La semaine dernière 72 taulards ont été libérés du gnouf préfectoral de Lola où ils avaient été incarcérés pour moult motifs coups et blessures, destruction de bâtiments publics et privés, incendie de motos et véhicules, abattage de bétail. Ces délits ont été commis lors d’un grave affrontement entre agriculteurs et éleveurs, dans les sous-préfectures de Lainé et de Foumbadou en janvier 2023.

Partout dans le monde et à différentes époques de l’histoire, la coexistence entre pasteurs et exploitants agricoles n’a pas été souvent conviviale. Loin s’en faut. Elle a toujours été plutôt vécue dans une ambiance conflictogène. La Préfecture de Lola qui jouxte celle de Beyla, partiellement sahélienne et qui est un espace de transhumance, n’échappe pas à cette contrainte. Les conflits latents ou virulents entre ces deux catégories du monde rural y sont donc récurrents. La particularité de ce type de conflits dans cette zone et qui malheureusement en est la circonstance aggravante, est que l’ensemble des agriculteurs est autochtone alors que les éleveurs sont tous des allogènes.
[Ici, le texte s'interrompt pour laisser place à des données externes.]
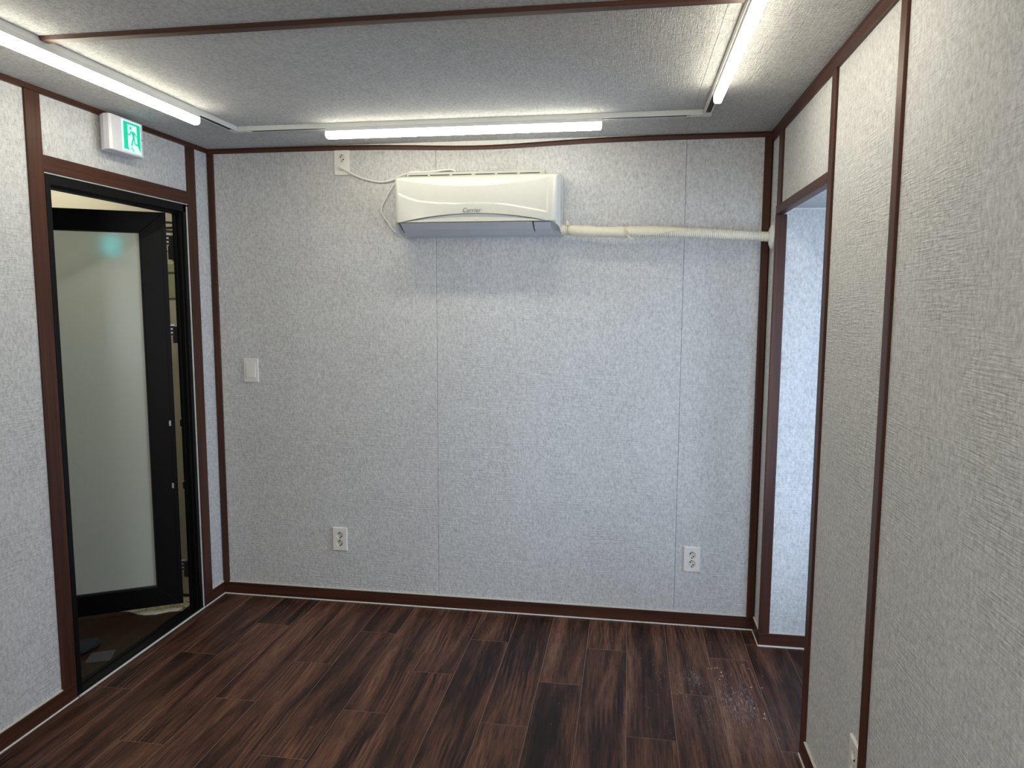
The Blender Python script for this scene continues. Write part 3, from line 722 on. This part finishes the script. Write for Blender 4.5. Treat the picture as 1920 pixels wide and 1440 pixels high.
for j in range(121):
    row = []
    for x in xsn:
        z0 = max(1.9055, zu(x)) if abs(x-AXC) < 0.338 else 1.9055
        z = z0+(2.108-z0)*j/120
        row.append((x, RC-pd(x, z), z))
    rows.append(row)
apart('front_panel', MB().grid(rows), M['acwhite'], smooth=True, fix=False)
rows = [[], []]
cr = [[], [], []]
for i in range(49):
    x = AXC-0.338+0.676*i/48; a, b = zu(x), zl(x)
    d = 0.199
    cr[0].append((x, RC-d+0.004, a+0.001)); cr[1].append((x, RC-d, a-0.0008)); cr[2].append((x, RC-d-0.001, min(b, a-0.0009)))
apart('silver_arc', MB().grid(cr), M['silver'], smooth=True)
rows = []
for j in range(5):
    rows.append([(AXC-0.338+0.676*i/48, RC-0.2005-0.001*j/4, zl(AXC-0.338+0.676*i/48)+(1.9055-zl(AXC-0.338+0.676*i/48))*j/4) for i in range(49)])
apart('lower_panel', MB().grid(rows), M['acwhite'], smooth=True)
lv = MB().prism([(RC-0.196, 1.9035), (RC-0.198, 1.9005), (RC-0.150, 1.8755), (RC-0.085, 1.8570), (RC-0.085, 1.860), (RC-0.150, 1.879)], 0, 1.055, 1.664)
apart('underside', MB().prism([(RC-0.190, 1.9008), (RC-0.1495, 1.8755), (RC-0.085, 1.8562), (RC-0.004, 1.8522), (RC-0.004, 1.856), (RC-0.085, 1.860), (RC-0.150, 1.880)], 0, 1.043, 1.745), M['acshade'])  # its blue-grey shade is in the material colour
apart('louver', lv, M['acshade'], bevel=0.0006, seg=1)
for xx in (1.0525, 1.6665):
    apart('louver_joint', MB().prism([(RC-0.1965, 1.9030), (RC-0.1985, 1.9002), (RC-0.150, 1.8752), (RC-0.085, 1.8567), (RC-0.085, 1.860), (RC-0.150, 1.879)], 0, xx-0.0022, xx+0.0022), M['dark'])
gr = apart('top_grille', MB().box(1.055, 1.705, RC-0.085, RC-0.036, 2.112, 2.146), M['acwhite'], bevel=0.003)
for i in range(6):
    x0 = 1.064+i*0.1045+(0.004 if i > 2 else 0)
    apart('slot', MB().box(x0, x0+0.092, RC-0.0858, RC-0.083, 2.1305, 2.1345), M['dark'], gr)
sc_ = apart('side_cover', MB().box(AX1-0.006, AX1+0.001, RC-0.060, RC-0.001, 1.862, 2.112), M['acwhite'], bevel=0.001)
tx = bpy.data.curves.new('logo', 'FONT'); tx.body = 'Carrier'; tx.size = 0.0265; tx.shear = 0.32; tx.align_x = 'CENTER'; tx.align_y = 'CENTER'; tx.extrude = 0.0003; tx.space_character = 1.08
to = bpy.data.objects.new('logo_tmp', tx); COL.objects.link(to)
dg = bpy.context.evaluated_depsgraph_get(); me = bpy.data.meshes.new_from_object(to.evaluated_get(dg)); bpy.data.objects.remove(to)
me.materials.clear(); me.materials.append(M['grey'])
lg = bpy.data.objects.new('logo', me); COL.objects.link(lg); lg.parent = ac
lg.location = (1.389-1.4025, -0.2052, 1.9545-1.853); lg.rotation_euler = (math.pi/2, 0, 0)

# power cord: plug in the high outlet, over the top of the unit; a second loop hangs at its left end
pc = empty('power_cord', (0.7035, RC, 2.197)); tag(pc, 'white power cord and round plug running from the high outlet to the air conditioner', 'power cord')
def cpart(name, mb, m, **k):
    mb.v = [(x-0.7035, y-RC, z-2.197) for x, y, z in mb.v]; return mb.make(name, m, pc, **k)
cpart('plug', MB().cyl((0.7035, RC-0.002, 2.1967), 0.0172, -0.010, 1, 24, 0.0168).cyl((0.7035, RC-0.012, 2.1967), 0.0168, -0.014, 1, 24, 0.012), M['cord'], smooth=True)
cpart('strain_relief', MB().tube([(0.7035, RC-0.022, 2.1967), (0.716, RC-0.022, 2.187), (0.732, RC-0.020, 2.177)], lambda i: 0.009-0.002*i, 12), M['cord'], smooth=True)
cpart('cable', MB().tube(spline([(0.728, -0.014, 2.179), (0.765, -0.008, 2.158), (0.83, -0.004, 2.133), (0.905, -0.003, 2.120), (0.965, -0.010, 2.129), (1.02, -0.016, 2.150), (1.08, -0.018, 2.158), (1.16, -0.014, 2.160), (1.235, -0.012, 2.168), (1.268, -0.010, 2.162), (1.262, -0.008, 2.146), (1.24, -0.006, 2.12)], 8), 0.0042, 10), M['cord'], smooth=True)
cpart('cable_clip', MB().tube([(1.045, -0.018, 2.154), (1.056, -0.018, 2.1555), (1.095, -0.018, 2.1575), (1.106, -0.018, 2.158)], lambda i: (0.006, 0.0095, 0.0095, 0.006)[i], 12), M['cord'], smooth=True)
sc = tag(MB().tube(spline([(1.03, -0.012, 2.140), (0.995, -0.010, 2.128), (0.968, -0.008, 2.105), (0.928, -0.004, 2.045), (0.904, -0.003, 1.998), (0.911, -0.003, 1.962), (0.938, -0.006, 1.925), (0.972, -0.012, 1.885), (1.03, -0.018, 1.866)], 8), 0.0036, 10).make('signal_cable', M['cord'], smooth=True), 'thin white cable looping around the left end of the air conditioner', 'cable')

# ------------------------------------------------------------------ refrigerant pipe in cream wrap and ribbed hose
pp = empty('refrigerant_pipe', (1.786, -0.07, 1.878)); tag(pp, 'cream wrapped ribbed pipe from the air conditioner to the right wall', 'pipe')
def ppart(name, mb, m, **k):
    mb.v = [(x-1.786, y+0.07, z-1.878) for x, y, z in mb.v]; return mb.make(name, m, pp, **k)
def pz(x): return 1.8785-0.0165*((x-1.786)/0.3)-0.004*math.sin((x-1.786)*11) if x < 2.086 else 1.8655-0.0300*((x-2.086)/0.62)+0.003*math.sin((x-2.086)*7)
def py(x): return -0.060-0.028*(x-1.786)/0.92
n1 = 130; xs1 = [1.780+(2.100-1.780)*i/n1 for i in range(n1+1)]
def r1(i):
    x = xs1[i]; r = 0.0245+0.0012*math.sin(x*31)+0.0007*math.sin(x*90)
    for c, wdt, dp in ((1.812, 0.012, 0.0035), (2.078, 0.014, 0.004)):
        r -= dp*math.exp(-((x-c)/wdt)**2)*(0.7+0.5*math.sin(x*900))
    return r
ppart('insulation_wrap', MB().tube([(x, py(x), pz(x)) for x in xs1], r1, 20), M['wrap'], smooth=True)
n2 = 480; xs2 = [2.085+(2.698-2.085)*i/n2 for i in range(n2+1)]
ppart('ribbed_hose', MB().tube([(x, py(x), pz(x)) for x in xs2], lambda i: 0.0222-0.0012*(xs2[i]-2.085)/0.6+0.0013*math.sin(2*math.pi*(xs2[i]-2.085)/0.0082), 20), M['hose'], smooth=True)
rows = []
for i in range(40):
    x = 2.088+0.250*i/39; low = -0.5-0.25*math.sin(x*24)+0.5*smooth01((x-2.20)/0.12)
    rr = 0.0248-0.0018*smooth01((x-2.26)/0.07)+0.0006*math.sin(x*70)
    a0, a1 = low, 2.6
    rows.append([(x, py(x)-math.cos(a0+(a1-a0)*k/12)*rr, pz(x)+math.sin(a0+(a1-a0)*k/12)*rr) for k in range(13)])
ppart('tape_flap', MB().grid(rows), M['wrap'], smooth=True)
for c in (1.814, 2.080):
    ring = [(c+0.007*math.sin(2*a_), py(c)+0.0248*math.cos(a_), pz(c)+0.0248*math.sin(a_)) for a_ in [2*math.pi*k/28 for k in range(29)]]
    ppart('tie', MB().tube(ring, 0.0012, 6), M['wrap'])
def flap(x, z, dx, dz):
    return MB().prism([(x-0.004, z), (x+0.005, z), (x+dx+0.010, z+dz), (x+dx-0.002, z+dz+0.006)], 1, py(x)-0.026, py(x)-0.0235)
ppart('tie_end', flap(2.085, pz(2.085)-0.020, 0.020, -0.022), M['wrap']); ppart('tie_end', flap(1.812, pz(1.812)+0.020, -0.004, 0.016), M['wrap'])
rows = []
cyx, czz = py(2.70), pz(2.70)
for x, r in ((2.7135, 0.054), (2.7045, 0.054), (2.700, 0.050), (2.696, 0.040), (2.693, 0.030), (2.690, 0.0225)):
    rows.append([(x, cyx+r*math.cos(2*math.pi*k/32), czz+r*math.sin(2*math.pi*k/32)) for k in range(32)])
ppart('wall_rosette', MB().grid(rows, closed=True), M['white'], smooth=True)

# ------------------------------------------------------------------ plaster crumbs by the side opening
mb = MB()
def crumb(x, y, r):
    vs = []
    for k in range(5):
        a = 2*math.pi*k/5+random.random(); vs.append((x+r*math.cos(a), y+r*math.sin(a), 0.0002))
    vs.append((x, y, r*0.9)); mb.add(vs, [(k, (k+1) % 5, 5) for k in range(5)]+[(4, 3, 2, 1, 0)])
for x, y in ((2.462, -0.41), (2.473, -0.415), (2.487, -0.405), (2.497, -0.40), (2.510, -0.44), (2.506, -0.47), (2.513, -0.472), (2.497, -0.50), (2.61, -0.35), (2.63, -0.39), (2.615, -0.54), (2.655, -0.54), (2.605, -0.70), (2.635, -0.735), (2.625, -0.77), (2.632, -0.77)):
    for q in range(2): crumb(x+random.uniform(-.004, .004), y+random.uniform(-.006, .006), random.uniform(.0012, .0026))
for i in range(170):
    x = random.gauss(2.42, 0.14); y = random.gauss(-0.62, 0.22)
    if 1.7 < x < 2.69 and -1.2 < y < -0.03: crumb(x, y, random.uniform(0.0006, 0.0014))
for i in range(40): crumb(random.uniform(0.1, 2.5), random.uniform(-1.3, -0.05), random.uniform(0.0006, 0.0012))
tag(mb.make('plaster_crumbs', M['crumb']), 'tiny white plaster crumbs scattered on the dark floor by the side opening', 'crumbs', None, 'stuff')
Cela donne aux confrontations de nature socio-économique un relent ethnique qui biaise leur perception, leur traitement et l’identification de solutions idoines. Pour davantage brouiller la compréhension du sujet, d’aucuns nient la dévastation des différentes cultures (riz, banane, manioc, igname arachide, maïs etc.), qui garantissent aux paysans sécurité alimentaire et ressources d’appoint. Pour eux, le vrai problème, dans la zone, est l’expansion de la culture du chanvre indien. Cette affirmation laisse perplexe dans la mesure où la culture du chanvre indien, bien qu’illicite, n’a aucune incidence sur les rapports entre éleveurs et agriculteurs et, conséquemment, sur les contentieux en question. Son évocation n’est que pur amalgame.
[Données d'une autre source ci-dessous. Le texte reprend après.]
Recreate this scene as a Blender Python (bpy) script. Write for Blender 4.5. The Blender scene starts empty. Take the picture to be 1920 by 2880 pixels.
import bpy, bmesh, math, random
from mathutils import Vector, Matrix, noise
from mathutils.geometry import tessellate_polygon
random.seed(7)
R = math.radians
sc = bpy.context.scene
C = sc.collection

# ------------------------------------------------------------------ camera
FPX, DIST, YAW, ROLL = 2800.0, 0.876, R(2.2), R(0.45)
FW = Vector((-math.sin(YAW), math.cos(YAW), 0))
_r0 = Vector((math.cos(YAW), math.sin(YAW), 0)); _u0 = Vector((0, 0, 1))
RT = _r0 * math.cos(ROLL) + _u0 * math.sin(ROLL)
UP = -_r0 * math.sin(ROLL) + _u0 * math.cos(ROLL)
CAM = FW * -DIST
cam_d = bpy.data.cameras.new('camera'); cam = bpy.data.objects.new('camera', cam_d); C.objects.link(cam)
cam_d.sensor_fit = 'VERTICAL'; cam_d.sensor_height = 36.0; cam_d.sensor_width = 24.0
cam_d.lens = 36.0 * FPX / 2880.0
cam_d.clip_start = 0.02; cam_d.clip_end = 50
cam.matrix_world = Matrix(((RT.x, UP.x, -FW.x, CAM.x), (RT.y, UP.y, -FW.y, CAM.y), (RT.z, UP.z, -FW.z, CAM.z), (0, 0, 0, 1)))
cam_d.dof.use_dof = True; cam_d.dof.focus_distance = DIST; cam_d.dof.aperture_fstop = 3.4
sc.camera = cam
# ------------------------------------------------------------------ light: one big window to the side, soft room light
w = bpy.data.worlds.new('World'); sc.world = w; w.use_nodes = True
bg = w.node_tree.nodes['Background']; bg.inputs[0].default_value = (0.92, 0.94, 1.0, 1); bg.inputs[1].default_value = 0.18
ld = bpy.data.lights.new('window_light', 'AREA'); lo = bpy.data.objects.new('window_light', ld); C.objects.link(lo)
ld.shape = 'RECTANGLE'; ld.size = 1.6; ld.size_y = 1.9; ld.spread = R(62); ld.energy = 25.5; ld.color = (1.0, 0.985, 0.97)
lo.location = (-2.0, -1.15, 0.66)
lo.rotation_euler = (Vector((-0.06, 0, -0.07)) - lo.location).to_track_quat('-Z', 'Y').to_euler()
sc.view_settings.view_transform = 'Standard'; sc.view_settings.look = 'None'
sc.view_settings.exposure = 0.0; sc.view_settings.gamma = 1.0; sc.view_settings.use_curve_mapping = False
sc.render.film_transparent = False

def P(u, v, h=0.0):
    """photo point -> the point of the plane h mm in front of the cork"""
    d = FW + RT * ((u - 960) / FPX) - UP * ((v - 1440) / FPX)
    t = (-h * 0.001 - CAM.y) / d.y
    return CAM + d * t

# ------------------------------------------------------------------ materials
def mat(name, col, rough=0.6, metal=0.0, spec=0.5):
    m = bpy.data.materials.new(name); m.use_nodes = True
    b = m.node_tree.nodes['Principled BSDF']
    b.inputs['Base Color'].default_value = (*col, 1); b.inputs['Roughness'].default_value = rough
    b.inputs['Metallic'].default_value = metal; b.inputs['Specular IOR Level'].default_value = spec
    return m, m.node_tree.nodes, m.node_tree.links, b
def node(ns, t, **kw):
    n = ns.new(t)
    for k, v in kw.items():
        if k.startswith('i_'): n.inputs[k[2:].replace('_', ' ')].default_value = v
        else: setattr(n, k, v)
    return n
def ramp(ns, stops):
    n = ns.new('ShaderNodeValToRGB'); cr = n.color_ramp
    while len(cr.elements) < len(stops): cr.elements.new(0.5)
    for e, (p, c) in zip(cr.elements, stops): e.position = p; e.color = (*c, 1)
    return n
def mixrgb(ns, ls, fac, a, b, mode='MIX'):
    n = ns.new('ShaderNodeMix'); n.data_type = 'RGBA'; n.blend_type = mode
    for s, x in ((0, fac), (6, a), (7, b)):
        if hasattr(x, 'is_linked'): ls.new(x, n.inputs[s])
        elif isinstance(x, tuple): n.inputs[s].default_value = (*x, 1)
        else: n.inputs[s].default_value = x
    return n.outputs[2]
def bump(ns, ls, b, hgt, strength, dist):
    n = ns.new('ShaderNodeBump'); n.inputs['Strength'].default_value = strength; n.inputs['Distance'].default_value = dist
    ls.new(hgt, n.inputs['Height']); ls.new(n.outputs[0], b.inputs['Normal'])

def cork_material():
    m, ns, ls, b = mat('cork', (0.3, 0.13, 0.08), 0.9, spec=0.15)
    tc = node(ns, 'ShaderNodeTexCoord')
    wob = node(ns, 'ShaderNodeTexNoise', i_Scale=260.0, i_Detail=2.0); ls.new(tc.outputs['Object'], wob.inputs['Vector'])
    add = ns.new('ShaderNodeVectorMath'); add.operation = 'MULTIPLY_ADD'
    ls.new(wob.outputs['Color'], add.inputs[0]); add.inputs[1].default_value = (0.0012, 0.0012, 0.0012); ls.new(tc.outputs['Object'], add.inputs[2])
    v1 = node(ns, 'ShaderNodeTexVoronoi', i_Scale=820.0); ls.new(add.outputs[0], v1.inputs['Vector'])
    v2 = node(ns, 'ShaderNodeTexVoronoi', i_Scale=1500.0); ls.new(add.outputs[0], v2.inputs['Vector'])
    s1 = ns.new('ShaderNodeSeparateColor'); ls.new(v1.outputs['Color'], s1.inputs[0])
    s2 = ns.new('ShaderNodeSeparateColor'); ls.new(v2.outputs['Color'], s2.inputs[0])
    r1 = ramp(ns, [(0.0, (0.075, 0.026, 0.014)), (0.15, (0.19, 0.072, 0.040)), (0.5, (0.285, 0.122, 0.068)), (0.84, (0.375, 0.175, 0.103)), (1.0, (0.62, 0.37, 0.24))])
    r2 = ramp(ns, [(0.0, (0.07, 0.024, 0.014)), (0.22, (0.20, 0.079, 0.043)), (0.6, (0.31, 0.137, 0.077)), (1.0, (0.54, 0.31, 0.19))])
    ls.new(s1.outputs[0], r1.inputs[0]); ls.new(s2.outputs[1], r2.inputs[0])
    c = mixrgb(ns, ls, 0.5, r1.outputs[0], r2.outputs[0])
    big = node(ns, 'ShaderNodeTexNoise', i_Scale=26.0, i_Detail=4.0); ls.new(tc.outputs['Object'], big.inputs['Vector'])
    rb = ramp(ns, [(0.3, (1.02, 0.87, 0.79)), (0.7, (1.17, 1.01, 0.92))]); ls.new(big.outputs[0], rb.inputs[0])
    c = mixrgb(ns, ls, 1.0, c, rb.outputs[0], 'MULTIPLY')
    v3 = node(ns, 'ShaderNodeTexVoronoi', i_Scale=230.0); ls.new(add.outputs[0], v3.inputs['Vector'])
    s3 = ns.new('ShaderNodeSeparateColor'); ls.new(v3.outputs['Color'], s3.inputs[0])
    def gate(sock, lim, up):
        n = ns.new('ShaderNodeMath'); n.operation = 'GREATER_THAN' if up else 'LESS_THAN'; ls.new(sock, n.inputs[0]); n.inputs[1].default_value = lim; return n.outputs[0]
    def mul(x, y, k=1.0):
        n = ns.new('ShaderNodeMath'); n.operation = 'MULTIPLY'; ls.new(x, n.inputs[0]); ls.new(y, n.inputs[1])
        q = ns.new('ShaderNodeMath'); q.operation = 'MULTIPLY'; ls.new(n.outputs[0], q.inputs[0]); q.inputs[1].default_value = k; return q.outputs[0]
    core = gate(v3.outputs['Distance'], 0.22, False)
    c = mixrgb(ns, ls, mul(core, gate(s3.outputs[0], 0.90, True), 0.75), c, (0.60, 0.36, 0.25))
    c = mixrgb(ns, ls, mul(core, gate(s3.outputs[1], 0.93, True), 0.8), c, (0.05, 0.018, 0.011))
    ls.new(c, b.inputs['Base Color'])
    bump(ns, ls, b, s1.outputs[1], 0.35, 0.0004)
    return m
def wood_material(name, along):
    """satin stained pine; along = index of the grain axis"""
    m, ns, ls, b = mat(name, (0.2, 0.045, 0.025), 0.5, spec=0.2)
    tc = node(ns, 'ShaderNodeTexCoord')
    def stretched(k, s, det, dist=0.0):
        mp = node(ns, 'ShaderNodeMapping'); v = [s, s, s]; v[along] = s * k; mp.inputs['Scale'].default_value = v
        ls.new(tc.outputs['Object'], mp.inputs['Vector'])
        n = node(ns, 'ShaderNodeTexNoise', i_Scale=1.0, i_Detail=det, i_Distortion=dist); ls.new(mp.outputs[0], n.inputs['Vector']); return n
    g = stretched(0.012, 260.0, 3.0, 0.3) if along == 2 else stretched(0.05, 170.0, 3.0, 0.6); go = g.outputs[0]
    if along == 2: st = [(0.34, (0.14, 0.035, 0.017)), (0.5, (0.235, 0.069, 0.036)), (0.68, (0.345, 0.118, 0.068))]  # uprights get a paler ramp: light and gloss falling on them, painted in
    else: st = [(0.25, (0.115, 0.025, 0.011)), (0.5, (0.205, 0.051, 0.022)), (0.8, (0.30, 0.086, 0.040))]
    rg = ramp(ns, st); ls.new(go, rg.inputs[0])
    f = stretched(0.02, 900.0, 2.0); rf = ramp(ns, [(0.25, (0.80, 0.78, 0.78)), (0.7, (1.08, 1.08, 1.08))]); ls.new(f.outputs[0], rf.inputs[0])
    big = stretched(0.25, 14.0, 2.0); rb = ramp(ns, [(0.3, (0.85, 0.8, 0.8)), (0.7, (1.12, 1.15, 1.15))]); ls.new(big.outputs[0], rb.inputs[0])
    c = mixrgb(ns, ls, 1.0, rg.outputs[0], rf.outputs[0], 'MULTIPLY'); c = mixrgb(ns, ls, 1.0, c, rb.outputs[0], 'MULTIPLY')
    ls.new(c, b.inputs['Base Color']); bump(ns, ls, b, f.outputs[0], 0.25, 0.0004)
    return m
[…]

La culture du chanvre indien dans la préfecture de Lola, si elle est avérée, doit être considérée comme un fléau à combattre et à éradiquer sans l’associer maladroitement aux conflits entre agriculteurs et éleveurs. La quête de solutions efficaces et efficientes à la problématique des conflits entre éleveurs et agriculteurs doit reposer non pas sur des enquêtes légères et conjoncturelles, mais sur des études approfondies balayant les aspects aussi divers que la sociologie, l’anthropologie, l’histoire la démographie, l’économie, l’ethnologie, l’agriculture, l’élevage. Bases fondamentales de la sécurité alimentaire puis, plus tard, de l’autosuffisance alimentaire, l’agriculture et l’élevage requièrent une attention particulière dans les politiques publiques.
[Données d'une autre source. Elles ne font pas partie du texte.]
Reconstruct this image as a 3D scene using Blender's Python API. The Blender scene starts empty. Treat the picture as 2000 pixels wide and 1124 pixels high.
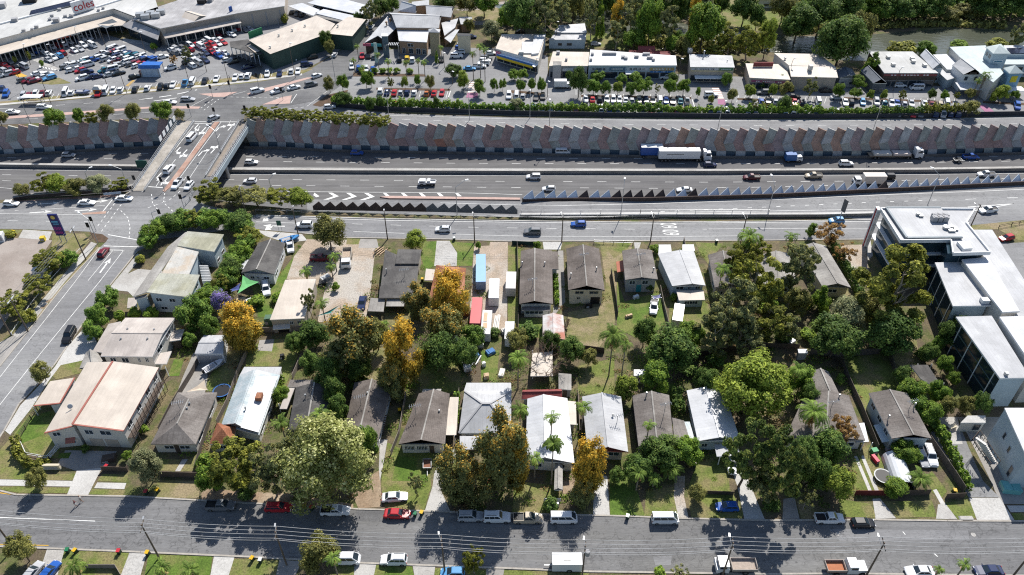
import bpy,bmesh,math,random
import numpy as np
from mathutils import Vector,Matrix
from mathutils.geometry import tessellate_polygon
rnd=random.Random(7)
SC=bpy.context.scene
COL=SC.collection
PI=math.pi
CAMZ,PITCH,FOC,CX,CY=120.0,math.radians(39.8),1500.0,1000.0,562.0
cd=bpy.data.cameras.new("camera");cam=bpy.data.objects.new("camera",cd);COL.objects.link(cam)
cd.sensor_width=36.0;cd.lens=36.0*FOC/2000.0;cd.clip_start=1.0;cd.clip_end=6000.0
cam.location=(0,0,CAMZ);cam.rotation_euler=(PI/2-PITCH,0,0)
SC.camera=cam
SUN_EL,SUN_AZ=math.radians(48.0),math.radians(20.0)
wd=bpy.data.worlds.new("World");SC.world=wd;wd.use_nodes=True
wn=wd.node_tree;wn.nodes.clear()
sky=wn.nodes.new("ShaderNodeTexSky");sky.sky_type='NISHITA';sky.sun_disc=False
sky.sun_elevation=SUN_EL;sky.sun_rotation=SUN_AZ
sky.air_density=1.0;sky.dust_density=0.6;sky.ozone_density=1.0
bg=wn.nodes.new("ShaderNodeBackground");bg.inputs[1].default_value=0.09
wo=wn.nodes.new("ShaderNodeOutputWorld")
wn.links.new(sky.outputs[0],bg.inputs[0]);wn.links.new(bg.outputs[0],wo.inputs[0])
sl=bpy.data.lights.new("sun",'SUN');sl.energy=4.6;sl.angle=math.radians(0.5);sl.color=(1.0,0.955,0.885)
so=bpy.data.objects.new("sun",sl);COL.objects.link(so)
SUND=Vector((math.sin(SUN_AZ)*math.cos(SUN_EL),math.cos(SUN_AZ)*math.cos(SUN_EL),math.sin(SUN_EL)))
so.rotation_euler=(-SUND).to_track_quat('-Z','Y').to_euler();so.location=(0,0,200)
SC.view_settings.view_transform='Standard';SC.view_settings.look='None'
SC.view_settings.exposure=0.55;SC.view_settings.gamma=1.0
SC.cycles.max_bounces=5;SC.cycles.diffuse_bounces=2;SC.cycles.glossy_bounces=2
SC.cycles.transmission_bounces=2;SC.cycles.transparent_max_bounces=4
SC.cycles.use_denoising=False;SC.cycles.pixel_filter_type='BLACKMAN_HARRIS';SC.cycles.filter_width=1.15
_s,_c=math.sin(PITCH),math.cos(PITCH)
def G(px,py,z=0.0):
 x=(px-CX)/FOC;y=-(py-CY)/FOC
 dy=_c+y*_s;dz=-_s+y*_c
 t=(z-CAMZ)/dz
 return Vector((x*t,dy*t,z))
def PX(p):
 d=p[1]*_c-(p[2]-CAMZ)*_s
 return FOC/d
def GP(pts,z=0.0):return[G(p[0],p[1],z)for p in pts]
def wdir(px,py,dx,dy,z=0.0):
 a=G(px,py,z);b=G(px+dx,py+dy,z);d=b-a
 return math.atan2(d.y,d.x)
MATS={}
def nt(name):
 m=bpy.data.materials.new(name);m.use_nodes=True
 t=m.node_tree;return m,t,t.nodes["Principled BSDF"]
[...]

Il appartient donc aux autorités de développer des stratégies qui leur assurent un développement harmonieux. D’ores et déjà, il convient de mener dans la préfecture de Lola des études pointues pour inverser cette tendance et créer les conditions durables d’une coexistence apaisée, favorable à l’émergence d’une économie locale dynamique, à l’atteinte de l’autosuffisance alimentaire et pourvoyeuse de revenus décent permettant aux populations rurales d’accroître leurs moyens d’existence.